À qui est en âge de chercher une réponse à une question qu'il méprise comme la caducité, à quel enfant veut s'écorcher à apprendre la triste et magnifique raison de vivre d'un parent, et surtout à la vivre, ce film est une réponse. Une chouette réponse puisque le film traite avec une poétique douceur certaines horreurs apparemment insurmontables.
Peut-on faire un lien avec un poème baudelairien quant au statut de la mère vis-à-vis de ses enfants, démons destructeurs lorsqu'ils en viennent à se battre? " […] car l'enfant est turbulent, égoïste, sans douceur et sans patience, et il ne peut même pas, comme le pur animal, comme le chien ou le chat, servir de confident aux douleurs solitaires". Ces enfants sauvages sont effectivement trop occupés par leur dualité, leur instabilité incontrôlable, qu'ils écartent la douleur de la mère, qui semble reléguée au second plan, alors qu'elle reste la pièce maitresse de l'épanouissement de leur vie.
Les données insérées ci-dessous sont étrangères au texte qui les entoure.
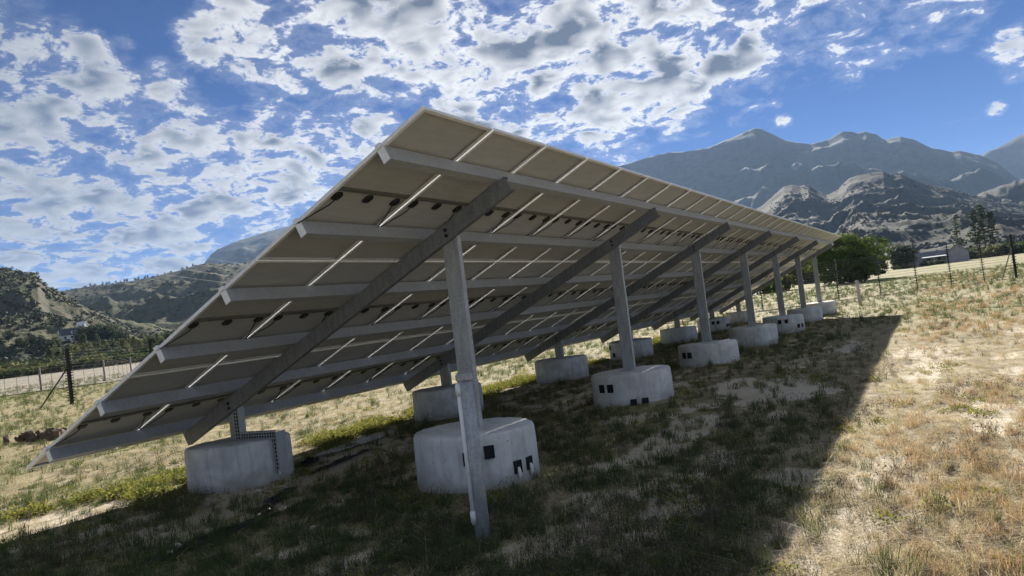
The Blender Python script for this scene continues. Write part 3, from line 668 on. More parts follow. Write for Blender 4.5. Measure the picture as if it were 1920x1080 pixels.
# pines
def pine_meshes(seed, h, sparse):
    rng = np.random.default_rng(seed); pts = []; m = MB(); m.tube([(0, 0, -.5), (.1, 0, h*.5), (0, .1, h)], [h*.016, h*.011, .05], 7)
    lv = 13
    for i in range(lv):
        z = h*(0.30+0.68*i/(lv-1)) if not sparse else h*(0.34+0.64*i/(lv-1))
        rr = h*(.125-.07*(i/lv)**1.5)*(rng.uniform(.6, 1.2))
        for b in range(rng.integers(3, 6)):
            a = rng.uniform(0, 6.28); L = rr*rng.uniform(.6, 1.1); e = Vector((math.cos(a)*L, math.sin(a)*L, z+L*.12))
            m.tube([(0, 0, z-.2), e], [.10, .03], 4)
            c = rng.uniform(.45 if not sparse else .6, 1.05, 18 if not sparse else 9)[:, None]*np.array([e.x, e.y, 0])+np.array([0, 0, z])+rng.normal(size=(18 if not sparse else 9, 3))*np.array([.4, .4, .16])*h/16
            pts.append(c)
    pts = np.concatenate(pts); v, f = quads(pts, .38*h/16, rng, 1.8); cm = mesh_np('pine_crown', v, f); cm.materials.append(M_DARKTREE)
    tm = m.mesh('pine_trunk', True); tm.materials.append(M_BARK); return cm, tm
for (px, D, h, sp, lab) in ((1817, 300, 14.5, True, 'thin sparse pine standing alone left of the pine clump'), (1852, 300, 16, False, 'leftmost pine of the dark clump of three'), (1868, 305, 17.5, False, 'tallest middle pine of the dark clump of three'), (1884, 298, 14.5, False, 'rightmost pine of the dark clump of three')):
    x, y = at_px(px, D); plant_tree('pine_tree', pine_meshes(int(px), h, sp), x, y, lab, 'tree', 'pines behind the right fence')

# prototypes for woods and hedges
PROTO = {
    'bush': [tree_meshes('bush', [(0,0,1.2,1.7,1.7,1.1,2),(1.1,.3,.9,1.1,1.1,.9,1),(-1,-.4,.8,1.1,1.2,.8,1)], 520, .34, 1, .08, 60+i, mt, 34, .2) for i, mt in enumerate((M_BUSH, M_OLIVE, M_TREE, M_BUSH, M_DARKTREE))],
    'poplar': [tree_meshes('poplar', [(0,0,5.2,1.5,1.5,4.3,2),(0,0,3.0,1.8,1.8,2.4,1),(.2,0,7.8,.8,.8,1.9,.6)], 900, .42, 6, .14, 70+i, mt, 60, .2) for i, mt in enumerate((M_OLIVE, M_OLIVE, M_BUSH))],
    'dark': [tree_meshes('dark_tree', [(0,0,5.6,2.6,2.6,4.0,2),(1.2,.4,3.2,2.2,2.2,2.4,1),(-1.1,-.6,4,2,2,2.6,1)], 1000, .5, 5, .2, 80+i, M_DARKTREE, 70, .17) for i in range(3)],
    'gum': [tree_meshes('gum_tree', [(0,0,6.8,2.6,2.6,1.7,2),(2.2,.6,5.4,1.9,1.9,1.2,1),(-2.1,-.3,5.6,2,2,1.3,1),(.4,-1,4.2,2,2,1.1,.7)], 800, .5, 5.5, .22, 90+i, M_DARKTREE, 46, .17) for i in range(2)],
}
NTH = 'first second third fourth fifth sixth seventh eighth ninth tenth eleventh twelfth thirteenth fourteenth fifteenth sixteenth seventeenth eighteenth nineteenth'.split()
LOOKS = {'bush': ['grey-green', 'pale olive', 'bright green', 'dull green', 'blackish green'], 'poplar': ['yellowish', 'pale olive', 'dull green']}
def grove(name, kind, spots, label, cat, group):
    for i, (px, D, s, sz) in enumerate(sorted(spots)):
        x, y = at_px(px, D); pr = PROTO[kind]; v = int(RNG.integers(len(pr)))
        look = LOOKS.get(kind, [''])[v % len(LOOKS.get(kind, ['']))]
        lab = label.replace('{o}', NTH[min(i, len(NTH)-1)]).replace('{look}', look)
        plant_tree(name, pr[v], x, y, lab, cat, group, s, float(RNG.uniform(0, 6.28)), sz)
U = lambda a, b: float(RNG.uniform(a, b))
# left: hedge at the far side of the pale field, poplars, dark trees round the house
grove('hedge_bush', 'bush', [(px+U(-3, 3), 228+U(-7, 7)-px*.02, U(.8, 1.35), U(.8, 1.25)) for px in range(-40, 460, 7)], 'low {look} bush in the hedge along the pale field', 'bush', 'hedge bushes along the pale field')
grove('scrub_bush', 'bush', [(px+U(-5, 5), U(255, 330), U(1.3, 2.3), U(1.2, 2.0)) for px in range(-40, 470, 4)], 'rounded {look} bush in the thicket behind the hedge', 'bush', 'bushes of the left thicket')
grove('poplar_tree', 'poplar', [(px+U(-4, 4), U(270, 345), U(.75, 1.0), U(.62, .92)) for px in range(84, 330, 5)]+[(px+U(-4, 4), U(300, 340), U(.7, 1.0), U(.5, .8)) for px in range(320, 400, 9)], 'slim {look} poplar in the band below the house', 'tree', 'poplars below the house')
grove('dark_tree', 'dark', [(px, D, s, s*.9) for px, D, s in ((145,402,.8),(152,398,.95),(160,402,1.0),(168,406,.95),(176,402,1.1),(184,408,1.1),(192,400,1.0),(203,402,1.15),(212,408,1.2),(221,404,.9),(232,400,.75))], '{o} tall dark tree from the left in the grove beside the house', 'tree', 'dark trees beside the house')
grove('dark_tree', 'dark', [(px, D, s, s*.6) for px, D, s in ((72,380,.9),(84,372,1.0),(98,378,1.0),(55,385,.9),(35,372,.9),(12,380,.8))], '{o} squat dark tree from the left, left of the house', 'tree', 'dark trees left of the house')
grove('gum_tree', 'gum', [(px, D, s, s) for px, D, s in ((322,440,1.25),(336,430,1.4),(350,436,1.5),(364,440,1.4),(378,430,1.2))], '{o} spreading gum tree from the left above the poplars', 'tree', 'gum trees above the poplars')
# right: hedge, garden shrubs, bushes seen below the array
grove('garden_bush', 'bush', [(px+U(-2, 2), 262+U(-6, 6), U(1.0, 1.9), U(.8, 1.5)) for px in (1826,1834,1842,1850,1858,1867,1875,1883,1890,1898,1906,1913,1921,1930,1940,1950)], '{o} garden bush from the left in the hedge right of the grey building', 'bush', 'bushes right of the grey building')
grove('garden_bush', 'bush', [(px, 226+U(-4, 4), .62, .5) for px in (1692,1701,1712,1722,1748,1757,1772,1780)], '{o} small low bush from the left in front of the grey building', 'bush', 'bushes in front of the grey building')
grove('field_bush', 'bush', [(1440, 120, 1.3, 1.2), (1462, 126, 1.5, 1.5), (1515, 170, 1.9, 2.6), (1523, 172, 1.7, 2.2), (1405, 150, 1.7, 1.5)], '{o} field bush from the left seen below the far end of the array', 'bush', 'field bushes beyond the array')
# far trees on the skyline of the left ridge
x0 = len(COL.objects)
for ri, px in enumerate((176,184,199,207,212,225,233,241,246,262,268,281,286,305,319,331,352,361,372)):
    h = HILLS[5]; x, y = at_px(px+U(-2, 2), 1600)
    a, r = polar(x, y); Rr = 1600*(1+0.10*(float(fbm(a*9, a*0+h.seed, 3, h.seed))-0.5))-6
    x, y = at_px(px+U(-1, 1), Rr); pr = PROTO['dark'][int(RNG.integers(3))]
    plant_tree('ridge_tree', pr, x, y, NTH[ri]+' tiny tree from the left on the skyline of the left ridge', 'tree', 'trees on the left ridge skyline', U(.45, .85), U(0, 6), U(.35, .75))

# ------------------------------------------------------------------ scrub on the near hills (too many to count)
def scatter_np(name, proto, P, rz, sc, mat):
    """one mesh made of many small turned and scaled copies"""
    pv, pf = proto; n = len(P); c, s = np.cos(rz), np.sin(rz)
    x = pv[None, :, 0]*c[:, None]-pv[None, :, 1]*s[:, None]; y = pv[None, :, 0]*s[:, None]+pv[None, :, 1]*c[:, None]; z = np.broadcast_to(pv[None, :, 2], x.shape)
    V = np.stack([x, y, z], -1)*sc[:, None, None]+P[:, None, :]
    F = (pf[None]+(np.arange(n)*len(pv))[:, None, None]).reshape(-1, pf.shape[1])
    return obj(name, mesh_np(name, V.reshape(-1, 3), F), mat)
def hill_scrub(h, n, smin, smax, name, label, mat=M_SCRUB):
    rng = np.random.default_rng(h.seed)
    pts, on = crown_pts([(0,0,.5,1,1,.6,1)], 26, rng, 9, .3); pts, f = quads(pts, .75, rng, 1.3, 0.0, on)
    a = rng.uniform(h.az[0], h.az[-1], n*3); r = h.R0+(h.R*1.01-h.R0)*rng.uniform(0, 1, n*3)**0.8
    x = CAM[0]+r*np.cos(a); y = CAM[1]+r*np.sin(a)
    keep = (fbm(x/h.cell*2, y/h.cell*2, 4, h.seed+77)+rng.uniform(-.12, .12, len(x)) > 0.5)
    x, y = x[keep][:n], y[keep][:n]; z = ground_z(x, y)
    o = scatter_np(name, (pts, f), np.stack([x, y, z], -1), rng.uniform(0, 6.28, len(x)), rng.uniform(smin, smax, len(x)), mat)
    tag(o, label, 'scrub', kind='stuff')
hill_scrub(HILLS[4], 3600, .5, 1.4, 'hill_scrub', 'dark scrub covering the near left hill')
hill_scrub(HILLS[5], 2600, .8, 2.0, 'ridge_scrub', 'scattered scrub over the left ridge')
hill_scrub(HILLS[2], 9000, .6, 1.5, 'foothill_scrub', 'scattered scrub over the right foothill', M_SCRUBD)

# ------------------------------------------------------------------ fields
def drape(name, corners, mat, lift=0.08, n=24):
    """a sheet laid over the land between four (px, distance) corners"""
    c = [np.array(at_px(*q)) for q in corners]; vs = []
    for i in range(n+1):
        for j in range(n+1):
            a, b = i/n, j/n; q = (c[0]*(1-a)+c[1]*a)*(1-b)+(c[3]*(1-a)+c[2]*a)*b; vs.append(q)
    q = np.array(vs); z = ground_z(q[:, 0], q[:, 1])+lift
    f = [(i*(n+1)+j, (i+1)*(n+1)+j, (i+1)*(n+1)+j+1, i*(n+1)+j+1) for i in range(n) for j in range(n)]
    me = mesh_np(name, np.column_stack([q, z]), f, True); return tag(obj(name, me, mat), kind='structure')
def m_field(name, a, b, row=0.0):
    def fn(g, out):
        p = wpos(g); n = g.noise(p, 0.12, 7, 0.65); n2 = g.noise(p, 1.4, 6, 0.7)
        c = g.mix(g.ramp(g.math('ADD', g.math('MULTIPLY', n, .5), g.math('MULTIPLY', n2, .5)), 0.35, 0.65), a, b); pbr(g, out, c, 0.95, 0, n2, 0.5, 0.3, 0.05)
    return mat(name, fn)
M_PALE = m_field('pale_stubble', (0.22, 0.195, 0.155), (0.36, 0.33, 0.275))
M_VINE = m_field('green_crop', (0.15, 0.19, 0.05), (0.26, 0.29, 0.09))
M_TAN = m_field('tan_stubble', (0.33, 0.28, 0.17), (0.44, 0.38, 0.24))
drape('pale_field', [(-160, 84), (560, 84), (560, 222), (-160, 226)], M_PALE)
drape('crop_field', [(1720, 330), (1905, 330), (1905, 420), (1720, 420)], M_VINE, .3)
drape('crop_field', [(1700, 520), (1960, 540), (1960, 640), (1700, 620)], M_VINE, .3)
drape('stubble_field', [(236, 400), (345, 410), (345, 480), (250, 470)], M_TAN, .4)

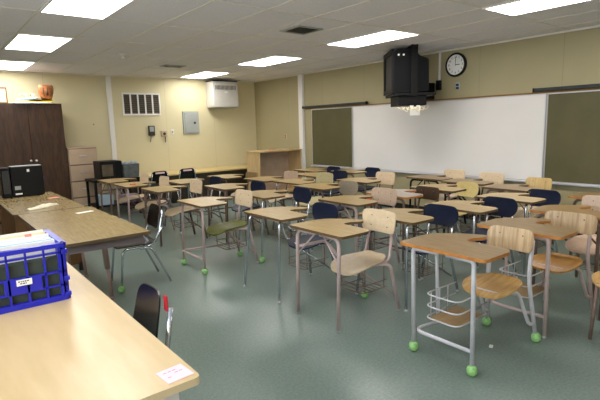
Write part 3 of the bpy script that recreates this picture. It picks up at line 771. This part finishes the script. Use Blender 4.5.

C'est d'ailleurs pour cela que le film porte le nom de ses enfants: ceux qu'elle a réussi à faire vivre, après qu'elle ait profité de sa vie de couple.
Cette vie de couple est la deuxième partie concernant Hana, car je l'ai déjà dit, on a l'histoire d'une vie, jusqu'au zénith de sa réussite. On retrouve la vie d'étudiante (les premières difficultés), de femme (le bonheur de l'union, l'égoïsme pour deux, le foyer, le milieu d'une vie, l'objet de la quête simple de l'homme encore libre). Puis cette étape finale, l'accomplissement de la dévote, enseigner tout ce qu'il faut à ses enfants avant qu'ils fassent leurs choix, qu'ils partent vers leur indépendance spirituelle. C'est tout le labeur d'Hana, les patates qu'elle plante, la maison de campagne qu'elle rénove, le travail et les livres qu'elle a choisis, la vie recluse enfin: tout n'est que fonction de sa progéniture. L'hybridité des enfants n'est qu'une grande colline, une marche rendue plus difficile avant le salut, une satisfaction décuplée à l'arrivée, un littéral enchantement. C'est très joliment mis en scène par Hosoda:
La narration par la voix unique de la fille Yuki laisse présager une fin des événements tragique. Ceci n'est pas une naïveté de la part du nippon.
Au contraire peut-être, le spectateur hagard tentera de se préparer à une fin malheureuse, à un autre départ masculin, dans la mort ou dans l'espace, à une désillusion complète du conte. C'était donc finement joué. Car certes il y a départ du fils, et c'est la plus belle des victoires. Les deux enfants, même s'ils choisissent des vies (qui ne nous regarderont plus d'ailleurs) opposées, sont enfin dans l'état d'équilibre qui paraissait impossible à la veuve mélancolique et sacrificielle. Comment rendre cette Victoire palpable au spectateur? Ce rire. Ce rire en catimini, incontrôlable et fugitif. Rire tranché par le noir du générique. Expiration brève et légère du Bonheur, finalité anodine comme une montagne.
Sublime éloge à la mère donc, ainsi qu'un joli fragment d'une vie complète.